Attila non era il “flagello di Dio”: svelata la possibile causa degli attacchi all’Impero Romano
Attila, condottiero degli Unni nel corso del V secolo dopo Cristo, è stato dipinto come uno dei sovrani più spietati e feroci dell'antichità, capace di devastare territori e annientare intere popolazioni dopo il passaggio delle sue orde barbariche. Non a caso si ritiene che la caduta dell'Impero Romano d'Occidente, avvenuta nel 476 d. C., sia stata catalizzata proprio dai costanti attacchi perpetrati dai barbari lungo le vastissime frontiere romane, passati alla storia come “invasioni barbariche”. Un nuovo studio, tuttavia, suggerisce che a scatenare Attila non fu la sete di potere e conquista, bensì una drammatica siccità che colpì l'area dell'attuale Ungheria e oltre tra il 420 e il 450 dopo Cristo. Particolarmente colpito fu il bacino dei Carpazi. Il fenomeno climatico fu talmente catastrofico per gli Unni – giunti in Europa dalla Siberia meridionale nel IV secolo – che intere comunità di nomadi e pastori si trasformarono in predoni per pura sopravvivenza, prendendo d'assalto le ricche province romane.
A determinare le possibili ragioni che spinsero i barbari guidati Attila ad attaccare l'Impero Romano sono stati i due scienziati Susanne E. Hakenbeck e Ulf Büntgen, rispettivamente del Dipartimento di Archeologia e del Dipartimento di Geografia della prestigiosa università britannica di Cambridge. I due studiosi sono giunti alle loro conclusioni dopo aver messo a punto una ricostruzione idroclimatica dell'epoca a partire dai dati raccolti dagli anelli degli alberi, combinati con altre informazioni di tipo archeologico, ambientale e storico. Secondo i due studiosi gli intensi periodi di siccità vissuti nel trentennio compreso tra il 420 e il 450 d.C. furono il volano delle grandi migrazioni delle tribù barbariche, alla base del già citato crollo dell'Impero Romano d'Occidente.

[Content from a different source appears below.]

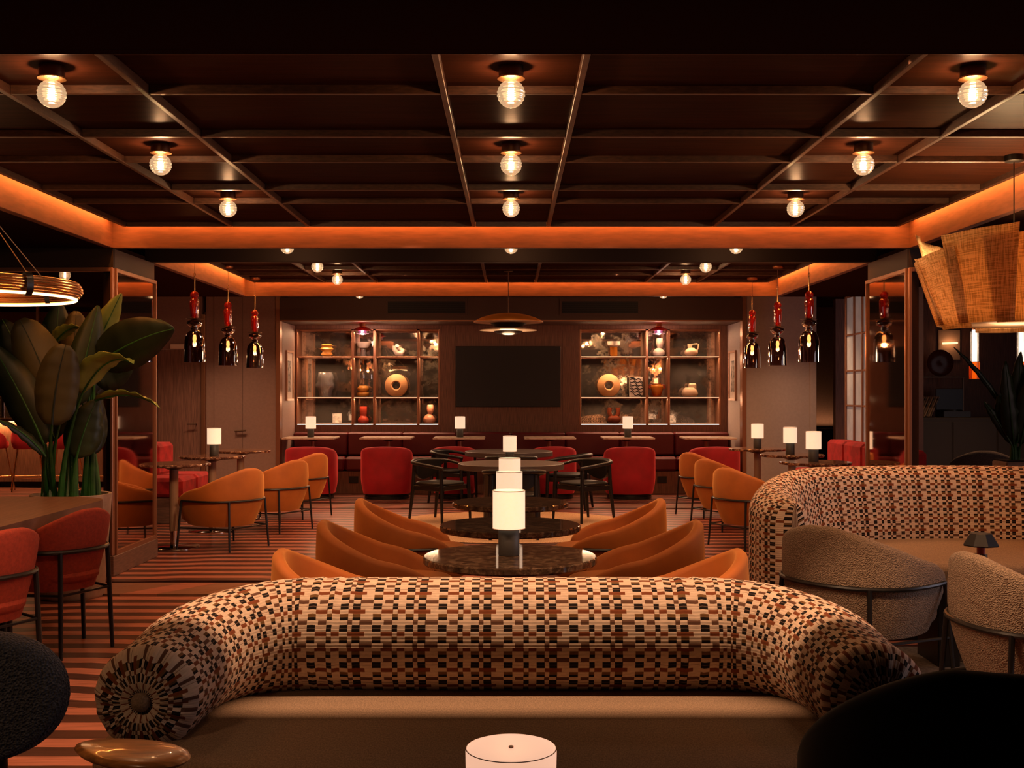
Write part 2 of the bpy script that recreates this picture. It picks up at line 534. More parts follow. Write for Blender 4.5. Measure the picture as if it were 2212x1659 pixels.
# ------------------------------------------------------------------ mesh builder
class MB:
    def __init__(s):
        s.v, s.f, s.uv = [], [], []

    def add(s, vs, fs, uvs=None):
        o = len(s.v)
        s.v += [tuple(p) for p in vs]
        s.uv += uvs if uvs else [(0., 0.)] * len(vs)
        s.f += [tuple(i + o for i in f) for f in fs]
        return s

    def box(s, x0, x1, y0, y1, z0, z1, bev=0.):
        if bev <= 0:
            vs = [(x, y, z) for x in (x0, x1) for y in (y0, y1) for z in (z0, z1)]
            fs = [(0, 1, 3, 2), (4, 6, 7, 5), (0, 4, 5, 1), (2, 3, 7, 6), (0, 2, 6, 4), (1, 5, 7, 3)]
            return s.add(vs, fs)
        # chamfered box: three slightly inset face pairs
        b = min(bev, (x1 - x0) * .45, (y1 - y0) * .45, (z1 - z0) * .45)
        vs, idx = [], {}
        for i, x in enumerate((x0, x1)):
            for j, y in enumerate((y0, y1)):
                for k, z in enumerate((z0, z1)):
                    sx, sy, sz = (1 if i == 0 else -1), (1 if j == 0 else -1), (1 if k == 0 else -1)
                    for a, p in (('x', (x, y + sy * b, z + sz * b)), ('y', (x + sx * b, y, z + sz * b)), ('z', (x + sx * b, y + sy * b, z))):
                        idx[(a, i, j, k)] = len(vs)
                        vs.append(p)
        fs = []
        for i in (0, 1):
            q = [idx[('x', i, 0, 0)], idx[('x', i, 0, 1)], idx[('x', i, 1, 1)], idx[('x', i, 1, 0)]]
            fs.append(q if i == 0 else q[::-1])
            q = [idx[('y', 0, i, 0)], idx[('y', 1, i, 0)], idx[('y', 1, i, 1)], idx[('y', 0, i, 1)]]
            fs.append(q if i == 0 else q[::-1])
            q = [idx[('z', 0, 0, i)], idx[('z', 0, 1, i)], idx[('z', 1, 1, i)], idx[('z', 1, 0, i)]]
            fs.append(q if i == 0 else q[::-1])
        for i in (0, 1):
            for j in (0, 1):
                fs.append((idx[('x', i, j, 0)], idx[('x', i, j, 1)], idx[('y', i, j, 1)], idx[('y', i, j, 0)]))
                fs.append((idx[('x', i, 0, j)], idx[('x', i, 1, j)], idx[('z', i, 1, j)], idx[('z', i, 0, j)]))
                fs.append((idx[('y', 0, i, j)], idx[('y', 1, i, j)], idx[('z', 1, i, j)], idx[('z', 0, i, j)]))
                for k in (0, 1):
                    fs.append((idx[('x', i, j, k)], idx[('y', i, j, k)], idx[('z', i, j, k)]))
        return s.add(vs, fs)

    def lathe(s, prof, seg=24, c=(0, 0, 0), sx=1., sy=1., mod=None):
        """prof: list of (r, z); closes to the axis where r == 0"""
        vs, fs = [], []
        n = len(prof)
        for i in range(seg):
            a = 2 * PI * i / seg
            for (r, z) in prof:
                rr = r * (mod(a, z) if mod else 1)
                vs.append((c[0] + rr * math.cos(a) * sx, c[1] + rr * math.sin(a) * sy, c[2] + z))
        for i in range(seg):
            j = (i + 1) % seg
            for k in range(n - 1):
                if prof[k][0] == 0 and prof[k + 1][0] == 0:
                    continue
                if prof[k][0] == 0:
                    fs.append((i * n + k, j * n + k + 1, i * n + k + 1))
                elif prof[k + 1][0] == 0:
                    fs.append((i * n + k, j * n + k, i * n + k + 1))
                else:
                    fs.append((i * n + k, j * n + k, j * n + k + 1, i * n + k + 1))
        return s.add(vs, fs)

    def cyl(s, c, r, z0, z1, seg=20, r1=None):
        r1 = r if r1 is None else r1
        return s.lathe([(0, z0), (r, z0), (r1, z1), (0, z1)], seg, c)

    def tube(s, path, r, seg=8, closed=False, caps=True):
        P = [Vector(p) for p in path]
        n = len(P)
        rs = r if isinstance(r, (list, tuple)) else [r] * n
        vs, fs = [], []
        up = None
        for i in range(n):
            a = P[(i - 1) % n] if (closed or i > 0) else P[i]
            b = P[(i + 1) % n] if (closed or i < n - 1) else P[i]
            t = (b - a).normalized()
            if up is None:
                up = Vector((0, 0, 1)) if abs(t.z) < .9 else Vector((1, 0, 0))
            e1 = (up - t * up.dot(t)).normalized()
            up = e1
            e2 = t.cross(e1)
            for k in range(seg):
                an = 2 * PI * k / seg
                vs.append(P[i] + (e1 * math.cos(an) + e2 * math.sin(an)) * rs[i])
        m = n if closed else n - 1
        for i in range(m):
            j = (i + 1) % n
            for k in range(seg):
                l = (k + 1) % seg
                fs.append((i * seg + k, i * seg + l, j * seg + l, j * seg + k))
        if caps and not closed:
            fs.append(tuple(range(seg))[::-1])
            fs.append(tuple((n - 1) * seg + k for k in range(seg)))
        return s.add(vs, fs)

    def loops(s, rings, closed_ring=True, cap=True, uvs=None):
        """skin a list of equal-length rings"""
        n = len(rings[0])
        vs = [p for r_ in rings for p in r_]
        fs = []
        for i in range(len(rings) - 1):
            for k in range(n if closed_ring else n - 1):
                l = (k + 1) % n
                fs.append((i * n + k, i * n + l, (i + 1) * n + l, (i + 1) * n + k))
        if cap:
            fs.append(tuple(range(n))[::-1])
            fs.append(tuple((len(rings) - 1) * n + k for k in range(n)))
        return s.add(vs, fs, uvs)

    def prism(s, poly, z0, z1):
        n = len(poly)
        vs = [(x, y, z0) for x, y in poly] + [(x, y, z1) for x, y in poly]
        fs = [tuple(range(n))[::-1], tuple(range(n, 2 * n))]
        fs += [(i, (i + 1) % n, n + (i + 1) % n, n + i) for i in range(n)]
        return s.add(vs, fs)

    def puck(s, cx, cy, ax, ay, z0, z1, r=.04, n=2.5, seg=48, clip=None):
        """rounded superellipse cushion"""
        rings = []
        lev = []
        for k in range(5):
            a = PI / 2 * k / 4
            lev.append((r * (1 - math.sin(a)), z0 + r * (1 - math.cos(a))))
        for k in range(5):
            a = PI / 2 * k / 4
            lev.append((r * (1 - math.cos(a)), z1 - r * (1 - math.sin(a))))
        for ins, z in lev:
            ring = []
            for i in range(seg):
                t = 2 * PI * i / seg
                c, q = math.cos(t), math.sin(t)
                ring.append((cx + (ax - ins) * math.copysign(abs(c) ** (2 / n), c), cy + (ay - ins) * math.copysign(abs(q) ** (2 / n), q), z))
            rings.append(ring)
        return s.loops(rings)

    def sphere(s, c, r, seg=16, rings=10, sz=1., sx=1., sy=1.):
        prof = [(0, -r * sz)] + [(r * math.sin(PI * k / rings), -r * sz * math.cos(PI * k / rings)) for k in range(1, rings)] + [(0, r * sz)]
        return s.lathe(prof, seg, c, sx, sy)

    def build(s, name, mat, parent=None, smooth=True, ang=40, loc=None):
        me = bpy.data.meshes.new(name)
        me.from_pydata(s.v, [], s.f)
        if any(u != (0., 0.) for u in s.uv):
            ul = me.uv_layers.new(name='UVMap')
            li = [0] * len(me.loops)
            me.loops.foreach_get('vertex_index', li)
            flat = []
            for i in li:
                flat += s.uv[i]
            ul.data.foreach_set('uv', flat)
        me.materials.append(M[mat] if isinstance(mat, str) else mat)
        me.polygons.foreach_set('use_smooth', [smooth] * len(me.polygons))
        if smooth:
            me.set_sharp_from_angle(angle=R(ang))
        me.update()
        o = bpy.data.objects.new(name, me)
        COL.objects.link(o)
        if parent:
            o.parent = parent
        if loc is not None:
            o.location = loc
        return o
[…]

“I dati sugli anelli degli alberi ci offrono una straordinaria opportunità di collegare le condizioni climatiche all'attività umana anno dopo anno. Abbiamo scoperto che i periodi di siccità registrati nei segnali biochimici negli anelli degli alberi hanno coinciso con un'intensificazione dell'attività di incursione nella regione”, ha dichiarato in un comunicato stampa il professor Büntgen. I ricercatori hanno condotto anche analisi isotopoche sugli scheletri dell'epoca, rilevando che le comunità furono costrette anche a cambiare dieta a causa dell'anomalo evento climatico, combinando prodotti della pastorizia e dell'agricoltura. “Se la scarsità di risorse divenne troppo estrema, le popolazioni stanziali potrebbero essere state costrette a spostarsi, diversificare le loro pratiche di sussistenza e passare dall'agricoltura all'allevamento nomade di animali”, ha spiegato la professoressa Hakenbeck.

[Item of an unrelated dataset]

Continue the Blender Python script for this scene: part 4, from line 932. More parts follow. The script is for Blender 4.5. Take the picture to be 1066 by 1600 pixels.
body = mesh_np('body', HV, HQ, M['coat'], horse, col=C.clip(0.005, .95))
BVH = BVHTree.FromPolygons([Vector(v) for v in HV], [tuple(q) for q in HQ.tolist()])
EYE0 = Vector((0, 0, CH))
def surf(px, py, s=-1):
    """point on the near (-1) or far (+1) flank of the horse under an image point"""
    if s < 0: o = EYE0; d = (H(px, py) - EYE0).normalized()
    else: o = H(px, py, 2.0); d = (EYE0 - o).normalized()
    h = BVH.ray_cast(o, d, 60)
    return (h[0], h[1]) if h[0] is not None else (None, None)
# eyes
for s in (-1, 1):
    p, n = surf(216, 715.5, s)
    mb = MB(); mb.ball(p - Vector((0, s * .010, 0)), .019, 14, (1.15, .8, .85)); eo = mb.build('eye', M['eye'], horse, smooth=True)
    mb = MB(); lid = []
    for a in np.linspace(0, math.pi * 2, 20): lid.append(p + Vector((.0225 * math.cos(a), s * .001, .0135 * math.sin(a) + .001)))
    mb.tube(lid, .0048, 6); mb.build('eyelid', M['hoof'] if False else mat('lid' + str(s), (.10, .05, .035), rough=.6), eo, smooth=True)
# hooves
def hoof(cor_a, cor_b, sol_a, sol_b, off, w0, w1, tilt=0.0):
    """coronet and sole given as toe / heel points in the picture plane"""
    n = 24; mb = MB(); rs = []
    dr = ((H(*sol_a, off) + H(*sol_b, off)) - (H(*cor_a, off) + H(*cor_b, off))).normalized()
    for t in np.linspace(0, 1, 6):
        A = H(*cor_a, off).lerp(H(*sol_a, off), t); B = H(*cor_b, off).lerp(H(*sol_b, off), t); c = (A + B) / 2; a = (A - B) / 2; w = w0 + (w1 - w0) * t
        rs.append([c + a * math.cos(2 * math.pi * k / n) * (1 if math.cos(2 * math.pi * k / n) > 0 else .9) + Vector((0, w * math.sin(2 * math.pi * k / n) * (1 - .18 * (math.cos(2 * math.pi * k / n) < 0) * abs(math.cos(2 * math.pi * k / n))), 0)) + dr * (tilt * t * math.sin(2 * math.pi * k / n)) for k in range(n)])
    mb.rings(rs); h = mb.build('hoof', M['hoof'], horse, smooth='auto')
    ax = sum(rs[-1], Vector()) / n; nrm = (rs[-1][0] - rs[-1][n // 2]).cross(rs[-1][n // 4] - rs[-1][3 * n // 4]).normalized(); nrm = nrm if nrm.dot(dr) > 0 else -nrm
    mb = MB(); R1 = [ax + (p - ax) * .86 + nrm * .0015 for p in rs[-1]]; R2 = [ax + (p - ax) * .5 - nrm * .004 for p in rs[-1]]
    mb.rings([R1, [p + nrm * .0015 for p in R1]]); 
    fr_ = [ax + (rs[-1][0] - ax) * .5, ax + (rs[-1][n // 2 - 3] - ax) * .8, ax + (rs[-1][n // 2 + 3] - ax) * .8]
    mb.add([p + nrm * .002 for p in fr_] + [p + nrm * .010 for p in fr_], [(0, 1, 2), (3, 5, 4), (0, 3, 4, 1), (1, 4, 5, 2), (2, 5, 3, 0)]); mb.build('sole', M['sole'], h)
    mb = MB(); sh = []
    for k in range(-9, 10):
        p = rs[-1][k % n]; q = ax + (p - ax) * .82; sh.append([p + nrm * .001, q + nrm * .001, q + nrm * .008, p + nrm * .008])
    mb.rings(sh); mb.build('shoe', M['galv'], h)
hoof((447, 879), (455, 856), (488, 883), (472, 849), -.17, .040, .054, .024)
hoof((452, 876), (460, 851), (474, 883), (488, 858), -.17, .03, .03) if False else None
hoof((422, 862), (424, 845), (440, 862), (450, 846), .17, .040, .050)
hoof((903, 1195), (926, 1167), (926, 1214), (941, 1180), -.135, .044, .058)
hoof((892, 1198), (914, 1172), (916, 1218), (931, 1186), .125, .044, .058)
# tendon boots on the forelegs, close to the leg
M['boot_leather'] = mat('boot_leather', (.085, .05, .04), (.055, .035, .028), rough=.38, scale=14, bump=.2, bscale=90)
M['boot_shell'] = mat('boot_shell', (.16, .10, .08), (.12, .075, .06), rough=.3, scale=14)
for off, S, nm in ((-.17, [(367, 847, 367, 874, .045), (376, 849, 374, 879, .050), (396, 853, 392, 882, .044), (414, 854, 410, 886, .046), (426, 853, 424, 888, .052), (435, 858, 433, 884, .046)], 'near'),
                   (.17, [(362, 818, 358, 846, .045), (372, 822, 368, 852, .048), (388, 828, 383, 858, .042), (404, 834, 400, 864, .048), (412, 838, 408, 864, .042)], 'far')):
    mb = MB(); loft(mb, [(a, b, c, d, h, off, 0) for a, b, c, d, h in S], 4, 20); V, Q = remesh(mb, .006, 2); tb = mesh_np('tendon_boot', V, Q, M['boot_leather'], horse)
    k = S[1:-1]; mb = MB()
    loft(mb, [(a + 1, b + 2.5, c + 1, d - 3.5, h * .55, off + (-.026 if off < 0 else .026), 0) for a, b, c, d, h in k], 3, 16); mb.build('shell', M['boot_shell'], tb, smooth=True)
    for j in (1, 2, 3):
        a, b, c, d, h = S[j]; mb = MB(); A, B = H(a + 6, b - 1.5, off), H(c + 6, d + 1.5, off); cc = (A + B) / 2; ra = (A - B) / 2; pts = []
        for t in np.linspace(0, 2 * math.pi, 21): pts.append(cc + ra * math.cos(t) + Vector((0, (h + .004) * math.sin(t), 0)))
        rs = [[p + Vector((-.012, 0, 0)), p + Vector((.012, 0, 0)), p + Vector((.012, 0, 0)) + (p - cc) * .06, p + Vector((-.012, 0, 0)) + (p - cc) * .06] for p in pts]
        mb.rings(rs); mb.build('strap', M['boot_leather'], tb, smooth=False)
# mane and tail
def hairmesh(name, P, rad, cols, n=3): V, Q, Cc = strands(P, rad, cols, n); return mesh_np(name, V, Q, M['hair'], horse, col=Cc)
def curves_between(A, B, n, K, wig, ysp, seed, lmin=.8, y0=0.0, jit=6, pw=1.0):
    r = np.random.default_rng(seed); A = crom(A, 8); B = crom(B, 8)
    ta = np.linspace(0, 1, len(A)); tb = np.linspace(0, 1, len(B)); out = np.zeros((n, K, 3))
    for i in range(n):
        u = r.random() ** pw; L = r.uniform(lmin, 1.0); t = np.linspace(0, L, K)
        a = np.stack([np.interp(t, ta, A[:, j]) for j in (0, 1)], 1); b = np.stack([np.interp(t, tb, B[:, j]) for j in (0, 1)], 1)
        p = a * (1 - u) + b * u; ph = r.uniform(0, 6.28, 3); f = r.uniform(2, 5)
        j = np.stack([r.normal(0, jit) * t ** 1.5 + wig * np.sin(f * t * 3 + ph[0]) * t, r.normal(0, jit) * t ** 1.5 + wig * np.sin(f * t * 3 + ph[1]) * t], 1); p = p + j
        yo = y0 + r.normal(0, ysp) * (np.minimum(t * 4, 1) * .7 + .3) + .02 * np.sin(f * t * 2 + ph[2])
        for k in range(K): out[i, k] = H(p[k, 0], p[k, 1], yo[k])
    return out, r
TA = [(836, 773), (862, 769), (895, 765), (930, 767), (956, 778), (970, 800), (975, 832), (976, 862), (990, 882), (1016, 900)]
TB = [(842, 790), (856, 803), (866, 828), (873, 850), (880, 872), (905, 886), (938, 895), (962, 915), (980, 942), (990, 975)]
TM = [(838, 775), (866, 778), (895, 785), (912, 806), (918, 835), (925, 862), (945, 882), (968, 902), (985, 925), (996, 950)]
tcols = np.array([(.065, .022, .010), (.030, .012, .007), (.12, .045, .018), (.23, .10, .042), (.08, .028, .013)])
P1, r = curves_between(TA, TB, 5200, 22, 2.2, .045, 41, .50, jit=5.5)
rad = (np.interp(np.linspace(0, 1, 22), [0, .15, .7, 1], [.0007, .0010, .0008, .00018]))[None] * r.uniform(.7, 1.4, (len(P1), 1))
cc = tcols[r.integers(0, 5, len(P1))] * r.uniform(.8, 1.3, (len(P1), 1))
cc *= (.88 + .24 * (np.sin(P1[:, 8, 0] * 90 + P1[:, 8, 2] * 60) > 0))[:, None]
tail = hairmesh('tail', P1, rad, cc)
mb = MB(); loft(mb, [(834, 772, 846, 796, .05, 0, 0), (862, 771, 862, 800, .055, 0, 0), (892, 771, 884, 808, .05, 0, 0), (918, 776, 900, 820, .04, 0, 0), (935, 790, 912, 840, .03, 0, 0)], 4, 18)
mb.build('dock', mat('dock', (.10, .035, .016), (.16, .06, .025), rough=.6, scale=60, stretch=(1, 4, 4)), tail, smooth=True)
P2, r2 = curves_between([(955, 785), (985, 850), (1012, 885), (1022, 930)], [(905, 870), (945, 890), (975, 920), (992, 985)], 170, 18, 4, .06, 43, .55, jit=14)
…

Secondo i due studiosi le invasioni nelle province dell'Impero Romano dunque non furono innescate dalla brama di oro e conquista, come normalmente raccontato, ma dalla necessità di avere territori fertili per allevare il bestiame, cibo, acqua e altre risorse per sopravvivere. Le incursioni più devastanti degli Unni sarebbero avvenute proprio durante le estati più secche, nel 447, nel 451 e nel 452 dopo Cristo, come indicato dagli scienziati. Queste incursioni forse modificarono anche l'organizzazione sociale degli Unni e gli eserciti di Attila – morto nel 453 dC – riuscirono a spingersi sin nella Gallia e nell'Italia Settentrionale. Al suo apice l'impero nomade comandato dal “flagello di Dio” era di ben 4 milioni di chilometri quadrati. Ovviamente Attila è stato dipinto come uno spietato sovrano dagli “invasi”, ma forse tutto nacque a causa di una catastrofe climatica, come quella che ci sta investendo adesso. I dettagli della ricerca “The role of drought during the Hunnic incursions into central-east Europe in the 4th and 5th c. CE” sono stati pubblicati sulla rivista scientifica specializzata Journal of Roman Archaeology.